Comme l’an dernier, la conclusion de la journée sera consacrée à la question de la solidarité. Qu’entends-tu par ce terme ? Quels sont les obstacles à la solidarité et comment y oeuvrer dans le contexte actuel ?
Oui, tout comme l’année dernière, la question de la solidarité est cette année encore au centre de notre journée de réflexion de lesbiennes, trans et queers racisé.e.s. La solidarité nous aide à faire face à la politique coloniale, capitaliste, raciste et misogyne de domination et de division à laquelle nous sommes confronté·e·s.
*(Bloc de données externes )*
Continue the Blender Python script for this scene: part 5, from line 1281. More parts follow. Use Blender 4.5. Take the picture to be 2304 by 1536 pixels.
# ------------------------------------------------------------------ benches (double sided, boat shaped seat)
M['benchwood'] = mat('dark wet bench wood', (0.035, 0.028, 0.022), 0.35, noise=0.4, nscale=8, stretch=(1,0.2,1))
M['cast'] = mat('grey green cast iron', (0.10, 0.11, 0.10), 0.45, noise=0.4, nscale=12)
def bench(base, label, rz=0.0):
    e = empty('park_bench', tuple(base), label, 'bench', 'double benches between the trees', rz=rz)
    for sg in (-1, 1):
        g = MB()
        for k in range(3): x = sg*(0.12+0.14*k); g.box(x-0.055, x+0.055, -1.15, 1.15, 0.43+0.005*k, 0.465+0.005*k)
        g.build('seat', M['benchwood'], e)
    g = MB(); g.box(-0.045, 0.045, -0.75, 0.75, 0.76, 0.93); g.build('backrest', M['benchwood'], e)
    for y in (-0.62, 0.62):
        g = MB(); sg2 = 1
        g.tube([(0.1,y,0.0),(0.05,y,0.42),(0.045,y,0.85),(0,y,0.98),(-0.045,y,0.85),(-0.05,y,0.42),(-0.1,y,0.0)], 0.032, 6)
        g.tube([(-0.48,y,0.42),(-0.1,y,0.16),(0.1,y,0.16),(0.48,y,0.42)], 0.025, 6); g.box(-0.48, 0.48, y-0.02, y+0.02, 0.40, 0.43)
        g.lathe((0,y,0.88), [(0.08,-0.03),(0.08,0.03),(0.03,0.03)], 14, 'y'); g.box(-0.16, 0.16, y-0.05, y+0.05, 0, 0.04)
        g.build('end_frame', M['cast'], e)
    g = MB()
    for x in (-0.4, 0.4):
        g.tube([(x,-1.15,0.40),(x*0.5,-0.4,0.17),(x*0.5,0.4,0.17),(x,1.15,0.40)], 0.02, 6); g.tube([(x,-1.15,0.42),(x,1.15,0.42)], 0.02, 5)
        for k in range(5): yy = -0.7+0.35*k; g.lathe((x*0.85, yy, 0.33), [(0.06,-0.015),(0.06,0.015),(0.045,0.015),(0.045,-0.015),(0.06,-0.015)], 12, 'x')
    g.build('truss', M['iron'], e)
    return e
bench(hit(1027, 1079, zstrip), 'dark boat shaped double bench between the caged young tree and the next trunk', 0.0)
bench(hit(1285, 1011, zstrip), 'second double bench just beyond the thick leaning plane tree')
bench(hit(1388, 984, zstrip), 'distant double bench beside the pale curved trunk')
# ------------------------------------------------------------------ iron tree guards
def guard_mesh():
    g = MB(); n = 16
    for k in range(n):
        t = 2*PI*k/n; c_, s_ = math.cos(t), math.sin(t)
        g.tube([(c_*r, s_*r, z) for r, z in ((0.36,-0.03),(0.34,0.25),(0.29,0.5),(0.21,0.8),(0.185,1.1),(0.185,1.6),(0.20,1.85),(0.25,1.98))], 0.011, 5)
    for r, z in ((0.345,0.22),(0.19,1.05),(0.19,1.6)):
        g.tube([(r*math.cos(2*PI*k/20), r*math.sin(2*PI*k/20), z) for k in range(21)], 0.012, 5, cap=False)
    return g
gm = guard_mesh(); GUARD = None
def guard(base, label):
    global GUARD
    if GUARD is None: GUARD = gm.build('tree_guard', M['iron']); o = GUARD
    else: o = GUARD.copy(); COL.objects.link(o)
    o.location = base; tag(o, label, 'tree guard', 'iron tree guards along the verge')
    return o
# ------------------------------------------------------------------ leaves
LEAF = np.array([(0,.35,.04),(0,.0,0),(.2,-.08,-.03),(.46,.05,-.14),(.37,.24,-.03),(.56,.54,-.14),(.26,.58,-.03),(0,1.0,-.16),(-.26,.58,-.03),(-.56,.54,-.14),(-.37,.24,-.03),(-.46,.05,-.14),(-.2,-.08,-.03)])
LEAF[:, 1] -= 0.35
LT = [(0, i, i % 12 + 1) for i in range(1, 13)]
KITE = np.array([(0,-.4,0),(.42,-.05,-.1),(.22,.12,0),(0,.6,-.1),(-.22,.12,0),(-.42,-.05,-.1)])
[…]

La solidarité nous aide à résister contre notre propre formation en tant que sujets dans les conditions actuelles. Malheureusement, les relations de pouvoir de notre époque nous poussent à devenir des sujets entrepreneuriaux, néolibéraux, qui ne font que se promouvoir eux-mêmes ou le groupe immédiat auquel ils pensent faire partie, souvent au détriment des autres et toujours au détriment de la libération totale de tous les humains, de la planète et de tous les êtres vivants. La solidarité qui nous concerne, et dont on va parler pendant la journée de lesbiennes, trans et queers racisé.e.s le 16 mars à La Colonie, présuppose une position politique contre la multiplicité des rapports de pouvoir : à la fois le colonialisme, le capitalisme, le racisme, la misogynie, mais aussi le validisme, la destruction de l’environnement et le spécisme. Si vous voulez en savoir plus sur ce que nous entendons par solidarité, sur comment nous envisageons de la construire, sur comment nous pouvons travailler ensemble pour le faire, nous vous invitons à nous joindre pour la discussion. La journée et ouverte à toutes et à tous.